== GIVEN TASK ==
Set down the material below word for word, excluding the pictures.

== GIVEN INFORMATION ==
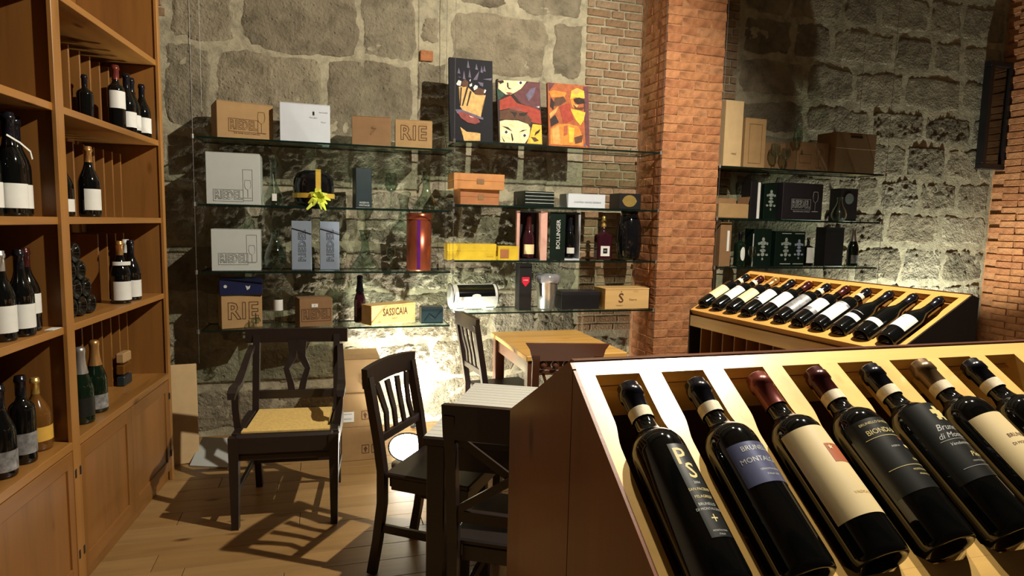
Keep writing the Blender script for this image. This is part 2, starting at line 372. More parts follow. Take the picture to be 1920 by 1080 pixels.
def brick_mesh(l, h, d, mats, k):
    bm = bmesh.new(); bx(bm, -l/2, l/2, -d/2, d/2, -h/2, h/2, 0.004)
    for v in bm.verts: v.co += Vector((noise.noise(v.co*30+Vector((k, 0, 0))), noise.noise(v.co*30+Vector((0, k, 5))), noise.noise(v.co*30+Vector((9, 0, k)))))*0.004
    me = bpy.data.meshes.new('brick'); bm.to_mesh(me); bm.free(); me.materials.append(MATS[mats[k % len(mats)]]); return me
WARM = ['brick_0', 'brick_1', 'brick_2', 'brick_3']; DULL = ['dullbrick_0', 'dullbrick_1', 'dullbrick_2']
stretch = [brick_mesh(0.239, 0.0575, 0.11, WARM, k) for k in range(8)]
header = [brick_mesh(0.114, 0.0575, 0.11, WARM, k) for k in range(8)]
dstretch = [brick_mesh(0.19, 0.050, 0.05, DULL, k) for k in range(6)]; dhead = [brick_mesh(0.105, 0.050, 0.05, DULL, k) for k in range(6)]
# brick infill strips in the back wall
def infill(x0, x1, z0, z1):
    z = z0; row = 0
    while z < z1:
        x = x0 - (0.05 if row % 2 else 0.0); k = row
        while x < x1-0.03:
            use = dstretch if (k % 3) else dhead; ln = 0.20 if (k % 3) else 0.115
            xe = min(x+ln, x1); xs = max(x, x0)
            if xe-xs > 0.04:
                o = obj_from('brick', rs.choice(use), wall_back, ((xs+xe)/2, WY+0.016+rs.uniform(-.002, .002), z+0.025), (0, R(rs.uniform(-1, 1)), 0), ((xe-xs-0.012)/(ln-0.01), 1, 1))
            x += ln; k += 1
        z += 0.0635; row += 1
infill(1.90, 2.39, 0.66, 3.5); infill(2.86, 3.24, 1.15, 3.5)
infill(-1.13, -0.96, 2.75, 2.95)
obj_from('brick', brick_mesh(.09, .07, .04, ['brick_1'], 3), wall_back, (0.69, WY, 2.66))
# brick pillar
pb = bmesh.new(); bx(pb, 2.3685, 2.844, 4.2035, WY+0.05, 0, 3.9)
pillar = structure(mesh_obj('brick_pillar', pb, 'brick_mortar'))
z = 0.03; row = 0
while z < 3.85:
    if z > 0.4:
        j = lambda: rs.uniform(-.004, .004)
        if row % 2: xs = [(2.365+0.1175, stretch), (2.365+0.3625, stretch)]
        else: xs = [(2.365+.056, header), (2.365+.236, stretch), (2.365+.42, header)]
        for cx, ms in xs: obj_from('brick', rs.choice(ms), pillar, (cx, 4.2+0.055+j(), z+0.026), (0, R(rs.uniform(-.7, .7)), R(rs.uniform(-.8, .8))))
        ys = [(4.2+0.235, stretch)] if row % 2 else [(4.2+.056+.12, header), (4.2+.056+.24, header)]
        for cy, ms in ys: obj_from('brick', rs.choice(ms), pillar, (2.365+0.055+j(), cy, z+0.026), (0, 0, R(90)))
    z += 0.0635; row += 1
z = 0.36; row = 0
while z < 3.8:
    yy = 4.6 - (0.12 if row % 2 else 0.02)
    while yy > 3.3:
        if row % 2 and yy > 4.4: pass
        obj_from('brick', rs.choice(stretch), wall_right, (6.15+0.045+rs.uniform(-.006, .006), yy-0.1175, z+0.026), (R(rs.uniform(-.8, .8)), 0, R(90)))
        yy -= 0.247
    z += 0.0635; row += 1
# dark framed notice case hung in the corner
t = thing('display_case', 'black framed glazed case hung on the stone wall in the far right corner', 'frame', (5.86, WY-0.04, 2.10))
bm = bmesh.new(); W_, H_ = 0.29, 0.98
for a in ((0, W_, 0, .05), (0, W_, H_-.05, H_), (0, .05, .05, H_-.05), (W_-.05, W_, .05, H_-.05)): bx(bm, a[0], a[1], -0.07, 0.0, a[2], a[3], 0.004)
mesh_obj('surround', bm, 'black', t); box('backing', .04, W_-.04, -0.03, -0.005, .04, H_-.04, 'charcoal', t); box('pane', .05, W_-.05, -0.052, -0.048, .05, H_-.05, 'glass', t, 0)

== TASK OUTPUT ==
Keep writing the Blender script for this image. This is part 2, starting at line 372. More parts follow. Take the picture to be 1920 by 1080 pixels.
def brick_mesh(l, h, d, mats, k):
    bm = bmesh.new(); bx(bm, -l/2, l/2, -d/2, d/2, -h/2, h/2, 0.004)
    for v in bm.verts: v.co += Vector((noise.noise(v.co*30+Vector((k, 0, 0))), noise.noise(v.co*30+Vector((0, k, 5))), noise.noise(v.co*30+Vector((9, 0, k)))))*0.004
    me = bpy.data.meshes.new('brick'); bm.to_mesh(me); bm.free(); me.materials.append(MATS[mats[k % len(mats)]]); return me
WARM = ['brick_0', 'brick_1', 'brick_2', 'brick_3']; DULL = ['dullbrick_0', 'dullbrick_1', 'dullbrick_2']
stretch = [brick_mesh(0.239, 0.0575, 0.11, WARM, k) for k in range(8)]
header = [brick_mesh(0.114, 0.0575, 0.11, WARM, k) for k in range(8)]
dstretch = [brick_mesh(0.19, 0.050, 0.05, DULL, k) for k in range(6)]; dhead = [brick_mesh(0.105, 0.050, 0.05, DULL, k) for k in range(6)]
# brick infill strips in the back wall
def infill(x0, x1, z0, z1):
    z = z0; row = 0
    while z < z1:
        x = x0 - (0.05 if row % 2 else 0.0); k = row
        while x < x1-0.03:
            use = dstretch if (k % 3) else dhead; ln = 0.20 if (k % 3) else 0.115
            xe = min(x+ln, x1); xs = max(x, x0)
            if xe-xs > 0.04:
                o = obj_from('brick', rs.choice(use), wall_back, ((xs+xe)/2, WY+0.016+rs.uniform(-.002, .002), z+0.025), (0, R(rs.uniform(-1, 1)), 0), ((xe-xs-0.012)/(ln-0.01), 1, 1))
            x += ln; k += 1
        z += 0.0635; row += 1
infill(1.90, 2.39, 0.66, 3.5); infill(2.86, 3.24, 1.15, 3.5)
infill(-1.13, -0.96, 2.75, 2.95)
obj_from('brick', brick_mesh(.09, .07, .04, ['brick_1'], 3), wall_back, (0.69, WY, 2.66))
# brick pillar
pb = bmesh.new(); bx(pb, 2.3685, 2.844, 4.2035, WY+0.05, 0, 3.9)
pillar = structure(mesh_obj('brick_pillar', pb, 'brick_mortar'))
z = 0.03; row = 0
while z < 3.85:
    if z > 0.4:
        j = lambda: rs.uniform(-.004, .004)
        if row % 2: xs = [(2.365+0.1175, stretch), (2.365+0.3625, stretch)]
        else: xs = [(2.365+.056, header), (2.365+.236, stretch), (2.365+.42, header)]
        for cx, ms in xs: obj_from('brick', rs.choice(ms), pillar, (cx, 4.2+0.055+j(), z+0.026), (0, R(rs.uniform(-.7, .7)), R(rs.uniform(-.8, .8))))
        ys = [(4.2+0.235, stretch)] if row % 2 else [(4.2+.056+.12, header), (4.2+.056+.24, header)]
        for cy, ms in ys: obj_from('brick', rs.choice(ms), pillar, (2.365+0.055+j(), cy, z+0.026), (0, 0, R(90)))
    z += 0.0635; row += 1
z = 0.36; row = 0
while z < 3.8:
    yy = 4.6 - (0.12 if row % 2 else 0.02)
    while yy > 3.3:
        if row % 2 and yy > 4.4: pass
        obj_from('brick', rs.choice(stretch), wall_right, (6.15+0.045+rs.uniform(-.006, .006), yy-0.1175, z+0.026), (R(rs.uniform(-.8, .8)), 0, R(90)))
        yy -= 0.247
    z += 0.0635; row += 1
# dark framed notice case hung in the corner
t = thing('display_case', 'black framed glazed case hung on the stone wall in the far right corner', 'frame', (5.86, WY-0.04, 2.10))
bm = bmesh.new(); W_, H_ = 0.29, 0.98
for a in ((0, W_, 0, .05), (0, W_, H_-.05, H_), (0, .05, .05, H_-.05), (W_-.05, W_, .05, H_-.05)): bx(bm, a[0], a[1], -0.07, 0.0, a[2], a[3], 0.004)
mesh_obj('surround', bm, 'black', t); box('backing', .04, W_-.04, -0.03, -0.005, .04, H_-.04, 'charcoal', t); box('pane', .05, W_-.05, -0.052, -0.048, .05, H_-.05, 'glass', t, 0)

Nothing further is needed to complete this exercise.